En l’espace de cinq ans, le Souverain a rappelé, à plusieurs occasions, la richesse que représente, pour un pays, sa jeunesse. Il a même donné une dimension continentale à la Jeunesse, en appelant à l’élaboration, à l’échelon africain, de politiques destinées aux jeunes.

Encore une fois, avec un ton totalement différent et avec fermeté, Sa Majesté l’a réitéré dans Son Discours au Parlement. En effet, prenant acte qu’une politique intégrée dédiée à la jeunesse marocaine, véritable richesse et moteur du développement du Royaume, est plus que jamais nécessaire, le Souverain a insisté sur l’impératif de mettre en place une nouvelle politique visant à faire sortir les jeunes de l’ornière de l’exclusion et du chômage. Il a, en outre, mis l’accent sur une plus grande implication des jeunes, pour combattre le sentiment d’exclusion et de marginalisation. D’où, toute l’attention portée au développement du système d’éducation-formation, pour faire sortir des diplômés en adéquation avec les besoins du marché de l’emploi.

Sa Majesté a ainsi appelé, dans ce cadre, à l’élaboration d’«une nouvelle politique intégrée dédiée aux jeunes.
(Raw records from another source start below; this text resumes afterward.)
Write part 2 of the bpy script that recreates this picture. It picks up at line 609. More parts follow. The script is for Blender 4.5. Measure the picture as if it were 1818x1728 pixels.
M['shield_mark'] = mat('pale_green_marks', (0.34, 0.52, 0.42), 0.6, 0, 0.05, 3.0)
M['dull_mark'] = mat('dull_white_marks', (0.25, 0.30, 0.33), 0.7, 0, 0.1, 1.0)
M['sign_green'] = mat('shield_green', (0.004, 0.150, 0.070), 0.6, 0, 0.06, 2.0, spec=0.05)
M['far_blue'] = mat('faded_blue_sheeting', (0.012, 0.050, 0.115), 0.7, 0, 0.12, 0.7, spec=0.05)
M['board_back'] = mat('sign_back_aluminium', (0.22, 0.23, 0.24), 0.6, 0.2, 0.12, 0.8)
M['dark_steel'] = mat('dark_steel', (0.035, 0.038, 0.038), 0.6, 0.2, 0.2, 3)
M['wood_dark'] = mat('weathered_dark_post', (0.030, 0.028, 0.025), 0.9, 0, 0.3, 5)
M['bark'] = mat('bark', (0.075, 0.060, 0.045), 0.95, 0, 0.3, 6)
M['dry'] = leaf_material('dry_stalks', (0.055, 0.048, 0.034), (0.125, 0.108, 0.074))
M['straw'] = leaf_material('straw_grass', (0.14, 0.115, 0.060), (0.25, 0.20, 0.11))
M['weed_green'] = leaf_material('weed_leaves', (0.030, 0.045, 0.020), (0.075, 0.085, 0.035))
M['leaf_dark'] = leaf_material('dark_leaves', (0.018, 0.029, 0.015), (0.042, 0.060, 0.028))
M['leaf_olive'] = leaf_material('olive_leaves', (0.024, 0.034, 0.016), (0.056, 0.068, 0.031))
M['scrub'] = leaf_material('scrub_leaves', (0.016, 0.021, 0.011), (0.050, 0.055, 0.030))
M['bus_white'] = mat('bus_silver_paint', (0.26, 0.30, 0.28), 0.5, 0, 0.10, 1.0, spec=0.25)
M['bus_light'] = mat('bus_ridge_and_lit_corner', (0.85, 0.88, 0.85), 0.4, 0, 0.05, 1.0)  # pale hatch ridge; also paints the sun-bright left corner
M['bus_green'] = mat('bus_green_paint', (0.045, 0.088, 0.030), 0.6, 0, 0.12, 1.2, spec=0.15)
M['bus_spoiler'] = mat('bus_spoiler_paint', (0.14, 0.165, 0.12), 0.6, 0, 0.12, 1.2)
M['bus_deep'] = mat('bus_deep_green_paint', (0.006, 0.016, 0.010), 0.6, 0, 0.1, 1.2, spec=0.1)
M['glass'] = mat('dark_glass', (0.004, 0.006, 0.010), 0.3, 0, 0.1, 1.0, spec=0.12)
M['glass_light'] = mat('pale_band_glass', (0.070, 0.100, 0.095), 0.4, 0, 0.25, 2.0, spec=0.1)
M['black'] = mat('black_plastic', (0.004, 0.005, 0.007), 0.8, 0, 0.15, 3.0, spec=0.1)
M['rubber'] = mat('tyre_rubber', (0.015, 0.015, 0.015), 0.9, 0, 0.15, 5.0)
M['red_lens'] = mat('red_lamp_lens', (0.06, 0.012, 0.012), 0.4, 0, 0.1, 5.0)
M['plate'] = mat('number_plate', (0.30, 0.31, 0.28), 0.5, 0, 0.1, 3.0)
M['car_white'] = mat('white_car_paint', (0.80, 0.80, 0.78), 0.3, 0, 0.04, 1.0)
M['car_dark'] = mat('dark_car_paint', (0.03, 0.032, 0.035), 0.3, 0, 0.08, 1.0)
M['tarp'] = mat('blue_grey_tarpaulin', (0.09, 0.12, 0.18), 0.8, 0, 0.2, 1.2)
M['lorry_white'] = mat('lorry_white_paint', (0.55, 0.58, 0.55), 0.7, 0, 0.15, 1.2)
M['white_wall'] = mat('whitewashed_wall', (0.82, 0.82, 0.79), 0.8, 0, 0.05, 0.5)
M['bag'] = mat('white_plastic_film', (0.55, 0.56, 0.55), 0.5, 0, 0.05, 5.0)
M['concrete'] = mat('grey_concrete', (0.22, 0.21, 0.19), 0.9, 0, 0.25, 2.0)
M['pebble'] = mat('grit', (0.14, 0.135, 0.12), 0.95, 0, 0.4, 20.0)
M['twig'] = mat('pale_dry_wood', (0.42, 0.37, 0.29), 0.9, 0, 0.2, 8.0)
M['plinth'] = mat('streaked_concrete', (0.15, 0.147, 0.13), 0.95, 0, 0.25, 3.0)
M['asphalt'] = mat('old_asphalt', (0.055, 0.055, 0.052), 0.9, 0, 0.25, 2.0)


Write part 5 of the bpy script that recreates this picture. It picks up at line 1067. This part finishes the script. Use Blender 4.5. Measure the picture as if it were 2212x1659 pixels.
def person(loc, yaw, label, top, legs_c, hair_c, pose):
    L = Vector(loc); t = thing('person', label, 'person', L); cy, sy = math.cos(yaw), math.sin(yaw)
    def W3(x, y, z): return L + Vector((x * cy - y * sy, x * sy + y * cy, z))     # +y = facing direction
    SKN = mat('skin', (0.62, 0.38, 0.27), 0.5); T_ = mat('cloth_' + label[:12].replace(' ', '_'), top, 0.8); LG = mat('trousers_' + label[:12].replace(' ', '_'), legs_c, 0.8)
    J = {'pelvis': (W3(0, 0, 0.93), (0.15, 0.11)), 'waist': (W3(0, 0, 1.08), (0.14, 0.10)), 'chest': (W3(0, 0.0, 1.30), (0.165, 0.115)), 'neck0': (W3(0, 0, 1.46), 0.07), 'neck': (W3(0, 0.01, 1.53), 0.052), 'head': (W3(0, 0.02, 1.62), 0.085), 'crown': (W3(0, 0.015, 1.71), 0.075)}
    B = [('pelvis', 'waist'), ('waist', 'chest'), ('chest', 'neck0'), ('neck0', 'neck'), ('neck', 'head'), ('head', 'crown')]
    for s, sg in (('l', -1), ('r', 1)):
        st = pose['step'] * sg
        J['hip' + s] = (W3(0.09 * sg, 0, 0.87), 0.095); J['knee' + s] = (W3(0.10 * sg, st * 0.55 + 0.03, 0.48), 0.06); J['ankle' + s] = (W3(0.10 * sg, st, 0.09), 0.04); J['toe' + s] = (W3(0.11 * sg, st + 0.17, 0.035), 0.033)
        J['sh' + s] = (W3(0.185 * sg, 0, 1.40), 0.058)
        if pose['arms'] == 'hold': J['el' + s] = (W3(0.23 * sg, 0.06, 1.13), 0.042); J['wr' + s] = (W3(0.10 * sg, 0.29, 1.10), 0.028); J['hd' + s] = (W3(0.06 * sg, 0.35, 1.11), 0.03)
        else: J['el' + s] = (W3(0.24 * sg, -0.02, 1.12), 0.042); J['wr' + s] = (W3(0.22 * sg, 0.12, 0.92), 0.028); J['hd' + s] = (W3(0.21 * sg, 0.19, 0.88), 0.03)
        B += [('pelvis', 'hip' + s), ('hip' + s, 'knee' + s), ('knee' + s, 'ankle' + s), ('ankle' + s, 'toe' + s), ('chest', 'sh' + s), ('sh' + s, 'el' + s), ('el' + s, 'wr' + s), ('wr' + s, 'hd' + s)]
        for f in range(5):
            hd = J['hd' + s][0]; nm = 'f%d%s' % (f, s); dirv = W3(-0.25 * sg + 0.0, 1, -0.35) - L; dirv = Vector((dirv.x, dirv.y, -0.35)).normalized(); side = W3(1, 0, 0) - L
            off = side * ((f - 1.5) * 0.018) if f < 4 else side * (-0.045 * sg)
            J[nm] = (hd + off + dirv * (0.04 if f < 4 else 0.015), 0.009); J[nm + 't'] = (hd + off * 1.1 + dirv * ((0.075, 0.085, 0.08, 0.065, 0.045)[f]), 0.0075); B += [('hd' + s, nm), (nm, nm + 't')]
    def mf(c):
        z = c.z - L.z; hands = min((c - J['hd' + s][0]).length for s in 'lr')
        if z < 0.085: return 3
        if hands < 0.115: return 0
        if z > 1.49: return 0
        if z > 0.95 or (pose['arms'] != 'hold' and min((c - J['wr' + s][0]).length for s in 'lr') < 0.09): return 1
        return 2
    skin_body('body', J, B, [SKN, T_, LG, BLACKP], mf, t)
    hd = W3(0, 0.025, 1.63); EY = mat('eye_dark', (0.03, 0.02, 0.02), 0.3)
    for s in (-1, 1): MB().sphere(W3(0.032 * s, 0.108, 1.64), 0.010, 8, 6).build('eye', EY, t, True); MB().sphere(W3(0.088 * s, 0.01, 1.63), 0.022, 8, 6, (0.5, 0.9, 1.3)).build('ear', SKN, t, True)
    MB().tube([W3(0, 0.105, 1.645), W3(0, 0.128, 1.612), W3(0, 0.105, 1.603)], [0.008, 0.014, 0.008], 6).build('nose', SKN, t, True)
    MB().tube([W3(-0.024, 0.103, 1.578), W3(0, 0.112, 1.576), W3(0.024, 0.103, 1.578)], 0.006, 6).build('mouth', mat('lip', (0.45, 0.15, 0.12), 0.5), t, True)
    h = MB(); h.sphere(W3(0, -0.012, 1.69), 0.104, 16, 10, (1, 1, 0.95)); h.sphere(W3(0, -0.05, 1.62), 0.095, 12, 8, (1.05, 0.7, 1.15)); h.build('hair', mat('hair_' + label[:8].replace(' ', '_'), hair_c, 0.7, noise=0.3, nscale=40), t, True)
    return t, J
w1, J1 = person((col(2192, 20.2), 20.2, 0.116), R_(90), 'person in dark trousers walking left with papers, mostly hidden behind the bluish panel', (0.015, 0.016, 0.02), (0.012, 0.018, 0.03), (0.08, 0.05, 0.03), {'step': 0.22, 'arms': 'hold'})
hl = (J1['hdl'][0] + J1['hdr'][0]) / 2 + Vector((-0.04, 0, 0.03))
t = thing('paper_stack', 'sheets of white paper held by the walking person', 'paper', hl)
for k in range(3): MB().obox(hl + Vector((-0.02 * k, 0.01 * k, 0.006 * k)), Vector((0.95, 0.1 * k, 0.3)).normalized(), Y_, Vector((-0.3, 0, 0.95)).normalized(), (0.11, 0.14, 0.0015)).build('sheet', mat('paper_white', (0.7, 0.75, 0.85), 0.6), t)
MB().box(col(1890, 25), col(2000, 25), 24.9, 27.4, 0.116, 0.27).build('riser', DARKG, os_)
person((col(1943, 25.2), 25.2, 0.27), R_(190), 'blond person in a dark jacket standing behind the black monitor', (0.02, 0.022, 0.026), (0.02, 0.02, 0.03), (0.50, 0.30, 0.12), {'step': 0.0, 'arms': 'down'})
Axée fondamentalement sur la formation et l’emploi, celle-ci devrait avoir le potentiel nécessaire pour proposer des solutions réalistes aux problèmes réels des jeunes, notamment ceux qui vivent en milieu rural et dans les quartiers périphériques et pauvres».
Dans la perspective de l’élaboration et de l’adoption de cette politique, le Souverain a également appelé à «activer la mise en place du Conseil consultatif de la Jeunesse et de l’Action associative». «La mission de cette institution constitutionnelle est, en effet, d’animer le débat sur les questions liées à la jeunesse, d’émettre des avis sur le sujet et d’assurer un suivi de la situation de cette catégorie de la population», a affirmé SM le Roi.

En attendant, la jeunesse marocaine traînera encore son désarroi sur une voie jusque-là sans issue et trempera encore son désespoir dans des modèles importés, souvent inappropriés, mais qui ont au moins le mérite de reproduire une certaine image de «réussite», d’«excellence» ou de «célébrité» que ne reflètent forcément pas ces jeunes, mais qui réconforte une grande tranche de la jeunesse marocaine, dont l’avenir demeure incertain face à l’absence d’intellect qui fut la base de toute réussite, l’inégalité des chances, l’inadéquation de la formation et de l’emploi et l’absence totale d’une politique et d’une stratégie qui orienteraient cette jeunesse et la guideraient à bon port. Aujourd’hui, malheureusement, même la pensée de Montaigne «Une tête bien faite…», ne s’applique plus. Les têtes ne sont plus ni bien faites, ni bien pleines, car plus rien n’est fait pour l’un ou l’autre cas et c’est pour cela qu’il est plus que jamais temps d’agir; puisque demain, c’est déjà aujourd’hui et aujourd’hui, c’est déjà tard, mais pas «trop» si on a vraiment la volonté d’agir.